The required output consists solely of the lines from the top of the listing through the line containing "import numpy as np", transcribed exactly.

** START OF PROVIDED MATERIAL **

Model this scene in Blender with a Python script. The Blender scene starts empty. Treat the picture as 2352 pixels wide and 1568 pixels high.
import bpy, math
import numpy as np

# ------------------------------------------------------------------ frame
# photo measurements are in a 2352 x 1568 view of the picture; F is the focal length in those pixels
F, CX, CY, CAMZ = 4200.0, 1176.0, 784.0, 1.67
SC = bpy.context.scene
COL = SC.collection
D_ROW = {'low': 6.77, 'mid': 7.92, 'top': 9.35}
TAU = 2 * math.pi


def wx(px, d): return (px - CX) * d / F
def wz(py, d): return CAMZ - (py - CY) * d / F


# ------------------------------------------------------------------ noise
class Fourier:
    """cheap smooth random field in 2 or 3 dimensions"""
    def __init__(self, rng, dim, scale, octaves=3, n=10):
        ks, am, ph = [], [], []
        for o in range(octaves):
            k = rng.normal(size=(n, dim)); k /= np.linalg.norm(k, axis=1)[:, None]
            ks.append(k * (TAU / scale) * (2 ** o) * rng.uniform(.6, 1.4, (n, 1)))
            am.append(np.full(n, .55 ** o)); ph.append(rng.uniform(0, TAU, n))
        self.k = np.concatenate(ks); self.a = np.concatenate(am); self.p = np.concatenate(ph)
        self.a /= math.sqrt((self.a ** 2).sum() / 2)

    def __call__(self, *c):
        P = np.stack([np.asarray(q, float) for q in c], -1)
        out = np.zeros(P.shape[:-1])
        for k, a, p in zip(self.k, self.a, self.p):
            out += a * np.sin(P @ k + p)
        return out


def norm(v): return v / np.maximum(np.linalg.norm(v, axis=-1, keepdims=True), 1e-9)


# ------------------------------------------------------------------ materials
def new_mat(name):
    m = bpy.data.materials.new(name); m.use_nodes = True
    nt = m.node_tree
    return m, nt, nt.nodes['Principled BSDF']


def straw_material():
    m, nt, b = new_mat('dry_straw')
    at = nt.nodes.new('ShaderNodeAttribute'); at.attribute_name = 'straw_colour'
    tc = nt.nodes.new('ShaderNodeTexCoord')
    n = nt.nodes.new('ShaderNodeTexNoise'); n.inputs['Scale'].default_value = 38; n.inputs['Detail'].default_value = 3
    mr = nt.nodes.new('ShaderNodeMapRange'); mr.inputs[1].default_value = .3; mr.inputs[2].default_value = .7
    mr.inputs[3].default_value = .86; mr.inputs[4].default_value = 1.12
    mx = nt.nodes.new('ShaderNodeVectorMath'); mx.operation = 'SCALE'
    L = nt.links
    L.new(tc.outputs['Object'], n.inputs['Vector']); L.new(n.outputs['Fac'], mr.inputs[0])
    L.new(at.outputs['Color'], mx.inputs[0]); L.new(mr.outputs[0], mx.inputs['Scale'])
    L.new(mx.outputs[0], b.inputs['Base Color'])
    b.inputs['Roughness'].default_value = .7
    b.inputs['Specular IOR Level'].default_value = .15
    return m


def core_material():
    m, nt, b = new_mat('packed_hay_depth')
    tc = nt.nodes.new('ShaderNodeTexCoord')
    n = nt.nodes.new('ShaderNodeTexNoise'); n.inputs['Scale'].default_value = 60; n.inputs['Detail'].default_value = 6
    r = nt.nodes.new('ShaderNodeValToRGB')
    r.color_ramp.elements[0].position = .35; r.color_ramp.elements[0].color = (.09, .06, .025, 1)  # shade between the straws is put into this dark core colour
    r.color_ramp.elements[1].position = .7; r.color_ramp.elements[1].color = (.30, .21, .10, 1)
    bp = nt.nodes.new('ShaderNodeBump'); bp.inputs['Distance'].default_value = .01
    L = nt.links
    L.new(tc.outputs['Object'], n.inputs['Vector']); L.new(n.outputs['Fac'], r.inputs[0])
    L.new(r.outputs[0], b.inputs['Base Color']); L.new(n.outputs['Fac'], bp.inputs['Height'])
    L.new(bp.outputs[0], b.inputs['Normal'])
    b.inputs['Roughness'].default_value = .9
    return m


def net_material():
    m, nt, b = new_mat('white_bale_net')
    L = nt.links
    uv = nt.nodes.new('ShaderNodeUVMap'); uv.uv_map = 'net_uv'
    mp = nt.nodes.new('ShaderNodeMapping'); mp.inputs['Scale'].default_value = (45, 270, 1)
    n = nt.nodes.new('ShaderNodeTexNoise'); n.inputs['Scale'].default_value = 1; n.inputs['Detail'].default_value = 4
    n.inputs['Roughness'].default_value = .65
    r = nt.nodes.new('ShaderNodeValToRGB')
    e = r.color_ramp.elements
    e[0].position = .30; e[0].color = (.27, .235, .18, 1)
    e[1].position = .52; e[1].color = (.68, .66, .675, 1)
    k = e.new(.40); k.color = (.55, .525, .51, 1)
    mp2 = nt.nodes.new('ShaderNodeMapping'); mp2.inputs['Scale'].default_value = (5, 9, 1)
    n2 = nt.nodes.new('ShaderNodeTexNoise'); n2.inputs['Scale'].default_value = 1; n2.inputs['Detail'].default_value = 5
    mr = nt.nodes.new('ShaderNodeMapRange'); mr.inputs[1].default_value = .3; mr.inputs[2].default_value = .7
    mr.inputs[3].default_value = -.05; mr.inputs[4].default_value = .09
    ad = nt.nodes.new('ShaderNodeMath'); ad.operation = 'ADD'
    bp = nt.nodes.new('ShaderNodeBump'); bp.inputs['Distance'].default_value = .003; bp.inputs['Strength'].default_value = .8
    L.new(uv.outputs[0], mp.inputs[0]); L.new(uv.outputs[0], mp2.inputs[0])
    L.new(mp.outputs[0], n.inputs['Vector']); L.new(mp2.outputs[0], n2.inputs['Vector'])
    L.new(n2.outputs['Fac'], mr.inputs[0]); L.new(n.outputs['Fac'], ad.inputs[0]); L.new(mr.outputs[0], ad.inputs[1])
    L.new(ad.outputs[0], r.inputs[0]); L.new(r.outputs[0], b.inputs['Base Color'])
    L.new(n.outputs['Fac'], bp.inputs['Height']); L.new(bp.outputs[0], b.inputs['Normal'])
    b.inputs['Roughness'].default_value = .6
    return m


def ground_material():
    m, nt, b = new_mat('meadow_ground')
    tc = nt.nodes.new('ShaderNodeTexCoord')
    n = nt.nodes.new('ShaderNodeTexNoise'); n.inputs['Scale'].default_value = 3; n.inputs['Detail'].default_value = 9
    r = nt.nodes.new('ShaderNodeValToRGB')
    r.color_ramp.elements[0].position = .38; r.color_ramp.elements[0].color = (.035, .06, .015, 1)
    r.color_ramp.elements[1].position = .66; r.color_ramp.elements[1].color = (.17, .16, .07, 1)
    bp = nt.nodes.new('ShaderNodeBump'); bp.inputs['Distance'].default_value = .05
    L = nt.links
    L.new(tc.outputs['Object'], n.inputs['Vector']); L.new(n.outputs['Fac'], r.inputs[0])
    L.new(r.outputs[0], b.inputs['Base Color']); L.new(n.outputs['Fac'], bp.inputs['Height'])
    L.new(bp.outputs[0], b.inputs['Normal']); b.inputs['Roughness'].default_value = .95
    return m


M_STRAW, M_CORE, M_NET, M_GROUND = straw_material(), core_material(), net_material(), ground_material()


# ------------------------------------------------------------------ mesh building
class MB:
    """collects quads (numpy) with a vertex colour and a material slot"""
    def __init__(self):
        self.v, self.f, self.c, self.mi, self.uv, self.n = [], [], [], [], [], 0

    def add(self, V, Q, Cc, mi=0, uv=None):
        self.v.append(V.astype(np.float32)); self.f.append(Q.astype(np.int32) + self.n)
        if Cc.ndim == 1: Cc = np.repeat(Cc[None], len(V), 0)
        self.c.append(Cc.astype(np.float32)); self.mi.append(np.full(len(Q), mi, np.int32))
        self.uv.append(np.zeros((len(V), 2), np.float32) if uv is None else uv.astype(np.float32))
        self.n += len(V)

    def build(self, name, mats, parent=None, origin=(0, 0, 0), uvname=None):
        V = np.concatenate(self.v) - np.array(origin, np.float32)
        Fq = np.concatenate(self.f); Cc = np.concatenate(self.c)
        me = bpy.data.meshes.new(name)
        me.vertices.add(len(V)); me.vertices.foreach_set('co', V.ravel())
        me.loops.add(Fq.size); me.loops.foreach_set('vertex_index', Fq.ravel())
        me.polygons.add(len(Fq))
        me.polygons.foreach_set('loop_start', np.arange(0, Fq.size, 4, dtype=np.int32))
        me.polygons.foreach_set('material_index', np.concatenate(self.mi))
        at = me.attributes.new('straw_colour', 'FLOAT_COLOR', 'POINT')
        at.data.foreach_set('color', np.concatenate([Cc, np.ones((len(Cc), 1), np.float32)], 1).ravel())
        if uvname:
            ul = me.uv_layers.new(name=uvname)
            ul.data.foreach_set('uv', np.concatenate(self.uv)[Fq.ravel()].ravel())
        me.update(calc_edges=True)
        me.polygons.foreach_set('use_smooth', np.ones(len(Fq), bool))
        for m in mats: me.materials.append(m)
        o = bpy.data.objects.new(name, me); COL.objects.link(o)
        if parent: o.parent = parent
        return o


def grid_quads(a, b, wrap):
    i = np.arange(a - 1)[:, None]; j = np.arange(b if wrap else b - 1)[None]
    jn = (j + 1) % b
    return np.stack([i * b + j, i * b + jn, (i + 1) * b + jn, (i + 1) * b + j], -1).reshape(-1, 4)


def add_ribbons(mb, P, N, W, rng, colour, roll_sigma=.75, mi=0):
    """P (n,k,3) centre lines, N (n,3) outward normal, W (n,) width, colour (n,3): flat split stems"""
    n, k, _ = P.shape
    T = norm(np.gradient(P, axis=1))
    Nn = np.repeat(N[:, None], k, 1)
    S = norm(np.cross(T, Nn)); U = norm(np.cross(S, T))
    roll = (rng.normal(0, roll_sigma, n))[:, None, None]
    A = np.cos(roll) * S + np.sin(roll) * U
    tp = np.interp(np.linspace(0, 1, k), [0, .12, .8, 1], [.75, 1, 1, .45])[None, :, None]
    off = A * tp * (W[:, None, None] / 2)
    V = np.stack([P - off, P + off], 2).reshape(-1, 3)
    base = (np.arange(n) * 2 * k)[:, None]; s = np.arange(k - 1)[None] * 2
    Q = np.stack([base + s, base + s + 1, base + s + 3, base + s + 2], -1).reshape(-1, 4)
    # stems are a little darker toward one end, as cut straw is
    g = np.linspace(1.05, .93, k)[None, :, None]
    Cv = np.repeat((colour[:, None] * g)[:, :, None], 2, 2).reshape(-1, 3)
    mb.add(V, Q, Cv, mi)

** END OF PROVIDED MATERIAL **

### OUTPUT OF THE EXERCISE
Model this scene in Blender with a Python script. The Blender scene starts empty. Treat the picture as 2352 pixels wide and 1568 pixels high.
import bpy, math
import numpy as np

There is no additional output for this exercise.